Für ihren extravaganten Look ist die Berlinerin Balbina, die eigentlich Balbina Monika Jagielska heißt, genauso bekannt wie für ihren opulenten Sound. Auf dem Cover ihres aktuellen Albums „Fragen über Fragen“ wirkt ihr Blick unterkühlt und maskenhaft, wie ein Wesen aus einer anderen Welt. In ihren Videoclips trägt sie bevorzugt geometrisch-avantgardistische Outfits, die auch der Exzentrikerin Björk gut stehen würden.

Somit ist es etwas überraschend, dass Balbina bei ihrem Konzert im Heimathafen Neukölln in einer schlichten, blau-weiß gestreiften Kombination aus Hemd und Kleid die Bühne betritt. Rein optisch scheint sie damit andeuten zu wollen, dass heute alles ein wenig anders sein wird als bei ihrem letzten gefeierten Auftritt im Januar, als sie sich vom Filmorchester Babelsberg begleiten ließ, um den streichersatten Bombastsound ihres Albums angemessen auf die Bühne zu bringen. In Neukölln präsentiert sich Balbina nicht in ihrer Orchester-, sondern in ihrer abgespeckten Bandversion mit Schlagzeuger und Bassist, für die Streicherklänge sorgt ihr Mann am Synthesizer.

Traumwandlerisch marionettenhaft

Aber auch in der reduzierten Variante gelingt es Balbina im ausverkauften Saal auf Anhieb, für diese poetischen Irritationen zu sorgen, für die sie derzeit entweder innig geliebt oder leidenschaftlich abgelehnt wird. Ihre Stimme ist groß, keine Frage. Egal ob traurige Ballade oder Abgeh-Nummer, traumwandlerisch singt sich Balbina durch ihre Stücke. Dazwischen aber verfällt sie immer wieder in ihre seltsam ruckartigen Bewegungen, dieses Marionettenhafte. Als wolle sie sagen: Ich werde von einer höheren Macht gelenkt. Auch an Kraftwerks Mensch-Maschine-Konzept muss man denken, wenn sich Balbina über die Bühne bewegt, als sei sie kein Wesen aus Fleisch und Blut.

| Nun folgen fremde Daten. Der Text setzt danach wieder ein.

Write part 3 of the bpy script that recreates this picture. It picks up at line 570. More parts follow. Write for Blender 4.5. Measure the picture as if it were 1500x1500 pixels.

Ihre Texte sind dennoch immer persönlich und auch etwas gefühlig. „Der Toast am morgen ist schon so schwarz wie der Tag“, singt sie und ganz egal, ob man das nun für gute oder schlechte Lyrik hält, diese Textzeilen bleiben hängen. Oder wie sie aus einem schlichten „Guten Tag“ einen Ohrwurm macht – all das zeugt von einem Gespür für Melodien.

Gerade hat Jan Böhmermann mit seinem Spott-Video über Tim Bendzko eine kleine Debatte über deutschsprachige Popmusik losgetreten. Angeblich falle ihr nichts anderes mehr ein, als über die eigene Betroffenheit zu singen. So manche Kritiker zählen Balbinas Pop der großen Gesten und Emotionen zu diesen Erzeugnissen der neuen Schmalzbarden.

Wie unrecht sie haben! Balbina ist eine selbstbewusste Frau, die unbeirrt ihren Weg geht, ihre eigenen Songs schreibt und ihr Image in einer Weise selbst bestimmt, die Bewunderung verdient. Man muss die 33-jährige Sängerin nicht mögen. Aber im deutschsprachigen Pop bleibt Balbina eine Ausnahme.